Rows from a 3D scene dataset
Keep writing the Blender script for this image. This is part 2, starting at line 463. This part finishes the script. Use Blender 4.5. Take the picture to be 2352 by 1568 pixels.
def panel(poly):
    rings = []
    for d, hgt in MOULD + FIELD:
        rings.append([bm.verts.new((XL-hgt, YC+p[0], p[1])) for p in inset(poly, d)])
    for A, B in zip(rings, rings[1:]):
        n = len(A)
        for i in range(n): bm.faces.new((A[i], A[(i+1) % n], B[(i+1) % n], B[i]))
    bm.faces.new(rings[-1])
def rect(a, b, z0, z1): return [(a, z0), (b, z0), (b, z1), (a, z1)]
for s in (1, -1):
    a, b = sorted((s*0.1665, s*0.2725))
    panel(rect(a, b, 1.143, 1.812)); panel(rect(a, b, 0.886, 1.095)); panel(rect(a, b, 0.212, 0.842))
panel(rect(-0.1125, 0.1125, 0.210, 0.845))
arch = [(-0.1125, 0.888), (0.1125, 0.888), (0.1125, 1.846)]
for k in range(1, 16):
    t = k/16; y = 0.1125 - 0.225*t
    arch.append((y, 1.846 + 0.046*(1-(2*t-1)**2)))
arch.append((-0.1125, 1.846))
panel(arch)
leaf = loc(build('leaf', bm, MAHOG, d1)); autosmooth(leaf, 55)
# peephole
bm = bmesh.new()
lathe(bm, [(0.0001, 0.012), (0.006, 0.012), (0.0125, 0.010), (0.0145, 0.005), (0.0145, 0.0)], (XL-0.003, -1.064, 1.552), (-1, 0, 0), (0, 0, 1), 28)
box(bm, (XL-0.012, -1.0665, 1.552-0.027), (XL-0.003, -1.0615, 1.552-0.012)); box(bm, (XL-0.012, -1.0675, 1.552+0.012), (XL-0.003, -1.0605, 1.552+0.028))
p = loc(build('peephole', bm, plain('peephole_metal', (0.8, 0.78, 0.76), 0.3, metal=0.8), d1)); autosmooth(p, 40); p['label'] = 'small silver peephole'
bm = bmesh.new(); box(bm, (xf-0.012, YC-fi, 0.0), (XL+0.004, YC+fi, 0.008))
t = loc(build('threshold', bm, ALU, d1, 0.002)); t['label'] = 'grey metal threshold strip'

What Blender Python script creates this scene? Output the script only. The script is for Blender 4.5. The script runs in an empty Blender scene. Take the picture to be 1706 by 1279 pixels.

Written task.
Look through the material above. Copy each line where the word "picture" appears.

Result of this task.
Keep writing the Blender script for this image. This is part 2, starting at line 463. This part finishes the script. Use Blender 4.5. Take the picture to be 2352 by 1568 pixels.
What Blender Python script creates this scene? Output the script only. The script is for Blender 4.5. The script runs in an empty Blender scene. Take the picture to be 1706 by 1279 pixels.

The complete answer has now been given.